*Raw data*.

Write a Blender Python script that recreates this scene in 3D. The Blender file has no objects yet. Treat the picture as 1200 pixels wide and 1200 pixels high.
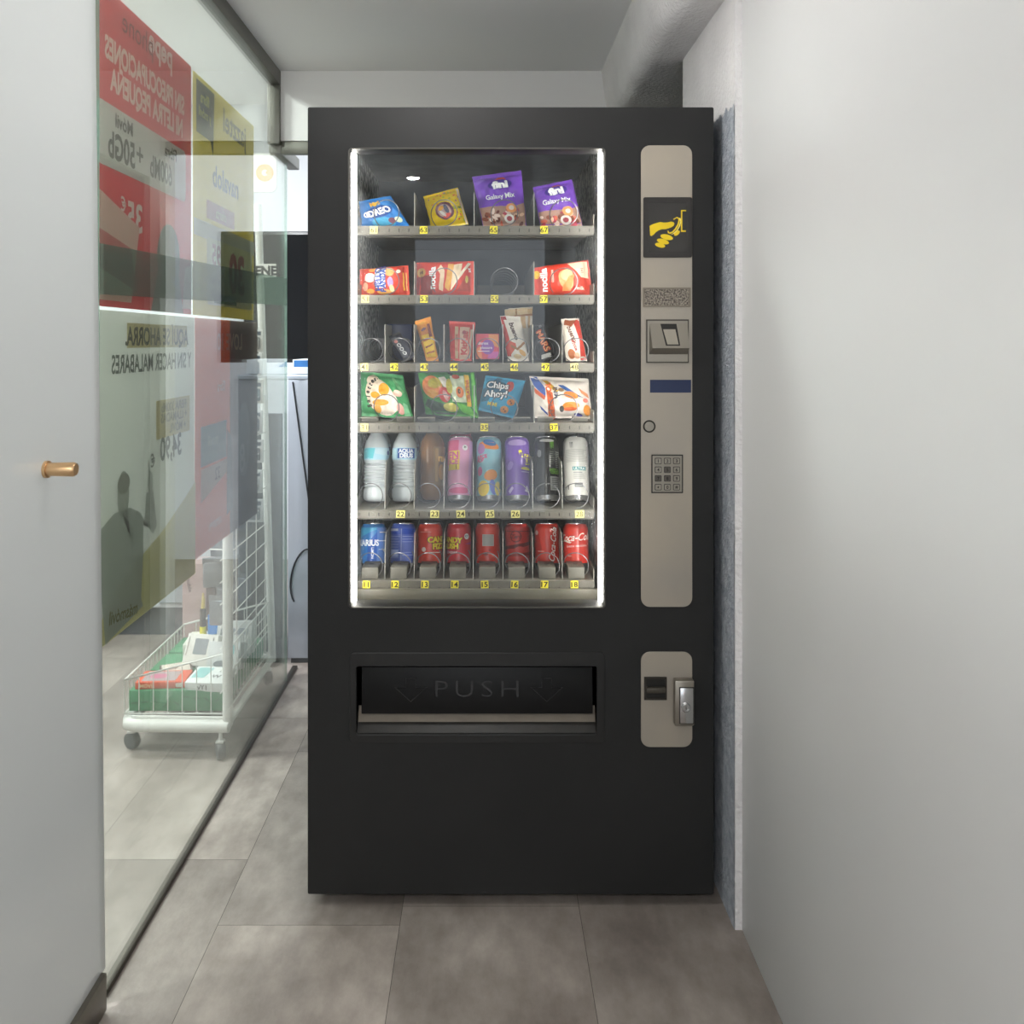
import bpy, bmesh, math, random
from mathutils import Vector, Matrix, noise
from mathutils.geometry import tessellate_polygon
C = bpy.context.scene.collection
PI = math.pi
F = 1007.6; H = 1.312
def PX(x, Y): return (x-570)*Y/F
def PZ(y, Y): return H-(y-401)*Y/F

# ------------------------------------------------------------------ materials
def lin(c):
    if isinstance(c, str):
        c = tuple(int(c[i:i+2], 16)/255 for i in (0, 2, 4))
    return tuple(x/12.92 if x <= .04045 else ((x+.055)/1.055)**2.4 for x in c)
_m = {}
def mat(name, col='808080', rough=.5, metal=0, spec=.5, coat=0, emit=None, es=0, trans=0, ior=1.45, alpha=1):
    if name in _m: return _m[name]
    m = bpy.data.materials.new(name); m.use_nodes = True
    b = m.node_tree.nodes['Principled BSDF']
    b.inputs['Base Color'].default_value = (*lin(col), 1)
    b.inputs['Roughness'].default_value = rough
    b.inputs['Metallic'].default_value = metal
    b.inputs['Specular IOR Level'].default_value = spec
    b.inputs['Coat Weight'].default_value = coat
    b.inputs['Transmission Weight'].default_value = trans
    b.inputs['IOR'].default_value = ior
    b.inputs['Alpha'].default_value = alpha
    if emit: 
        b.inputs['Emission Color'].default_value = (*lin(emit), 1)
        b.inputs['Emission Strength'].default_value = es
    _m[name] = m
    return m
def ink(c, rough=.35):                      # printed colour
    return mat('ink_'+c+('' if rough == .35 else str(rough)), c, rough, spec=.4)
def noisy(name, c1, c2, scale=8, rough=.5, bump=0, bscale=60, metal=0, detail=6, stretch=None, contrast=(.35, .65), spec=.5):
    if name in _m: return _m[name]
    m = mat(name, c1, rough, metal, spec); nt = m.node_tree; N = nt.nodes; L = nt.links
    b = N['Principled BSDF']
    tc = N.new('ShaderNodeTexCoord'); mp = N.new('ShaderNodeMapping'); L.new(tc.outputs['Object'], mp.inputs[0])
    if stretch: mp.inputs['Scale'].default_value = stretch
    n = N.new('ShaderNodeTexNoise'); n.inputs['Scale'].default_value = scale; n.inputs['Detail'].default_value = detail
    L.new(mp.outputs[0], n.inputs['Vector'])
    r = N.new('ShaderNodeValToRGB'); r.color_ramp.elements[0].position = contrast[0]; r.color_ramp.elements[1].position = contrast[1]
    r.color_ramp.elements[0].color = (*lin(c1), 1); r.color_ramp.elements[1].color = (*lin(c2), 1)
    L.new(n.outputs['Fac'], r.inputs[0]); L.new(r.outputs[0], b.inputs['Base Color'])
    if bump:
        n2 = N.new('ShaderNodeTexNoise'); n2.inputs['Scale'].default_value = bscale; n2.inputs['Detail'].default_value = 5
        L.new(mp.outputs[0], n2.inputs['Vector'])
        bp = N.new('ShaderNodeBump'); bp.inputs['Strength'].default_value = bump; bp.inputs['Distance'].default_value = .01
        L.new(n2.outputs['Fac'], bp.inputs['Height']); L.new(bp.outputs[0], b.inputs['Normal'])
    return m
def glassy(name, tint='ffffff', frost_veil=0, frost_veil_col='c8ccc8', ior=1.5, rough=0.0, smudge=0):
    m = bpy.data.materials.new(name); m.use_nodes = True; nt = m.node_tree; N = nt.nodes; L = nt.links
    N.remove(N['Principled BSDF']); out = N['Material Output']
    tr = N.new('ShaderNodeBsdfTransparent'); tr.inputs[0].default_value = (*lin(tint), 1)
    gl = N.new('ShaderNodeBsdfGlossy'); gl.inputs['Roughness'].default_value = rough; gl.inputs[0].default_value = (1, 1, 1, 1)
    fr = N.new('ShaderNodeFresnel'); ge = N.new('ShaderNodeNewGeometry'); mr0 = N.new('ShaderNodeMapRange')
    mr0.inputs[3].default_value = ior; mr0.inputs[4].default_value = 1/ior
    L.new(ge.outputs['Backfacing'], mr0.inputs[0]); L.new(mr0.outputs[0], fr.inputs[0])
    mx = N.new('ShaderNodeMixShader')
    L.new(fr.outputs[0], mx.inputs[0]); L.new(gl.outputs[0], mx.inputs[2])
    base = tr.outputs[0]
    if frost_veil or smudge:
        df = N.new('ShaderNodeBsdfDiffuse'); df.inputs[0].default_value = (*lin(frost_veil_col), 1)
        tl = N.new('ShaderNodeBsdfTranslucent'); tl.inputs[0].default_value = (*lin(frost_veil_col), 1)
        a = N.new('ShaderNodeMixShader'); a.inputs[0].default_value = .45
        L.new(df.outputs[0], a.inputs[1]); L.new(tl.outputs[0], a.inputs[2])
        f = N.new('ShaderNodeMixShader'); f.inputs[0].default_value = frost_veil
        if smudge:
            tc = N.new('ShaderNodeTexCoord'); n = N.new('ShaderNodeTexNoise'); n.inputs['Scale'].default_value = 7; n.inputs['Detail'].default_value = 8
            mp = N.new('ShaderNodeMapping'); mp.inputs['Scale'].default_value = (2.2, 1, .8)
            L.new(tc.outputs['Object'], mp.inputs[0]); L.new(mp.outputs[0], n.inputs['Vector'])
            r = N.new('ShaderNodeMapRange'); r.inputs[1].default_value = .45; r.inputs[2].default_value = .8
            r.inputs[3].default_value = frost_veil; r.inputs[4].default_value = frost_veil+smudge
            L.new(n.outputs['Fac'], r.inputs[0]); L.new(r.outputs[0], f.inputs[0])
        L.new(tr.outputs[0], f.inputs[1]); L.new(a.outputs[0], f.inputs[2]); base = f.outputs[0]
    L.new(base, mx.inputs[1]); L.new(mx.outputs[0], out.inputs[0])
    _m[name] = m
    return m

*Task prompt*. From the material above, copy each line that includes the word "scene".

*Worked solution*.
Write a Blender Python script that recreates this scene in 3D. The Blender file has no objects yet. Treat the picture as 1200 pixels wide and 1200 pixels high.
C = bpy.context.scene.collection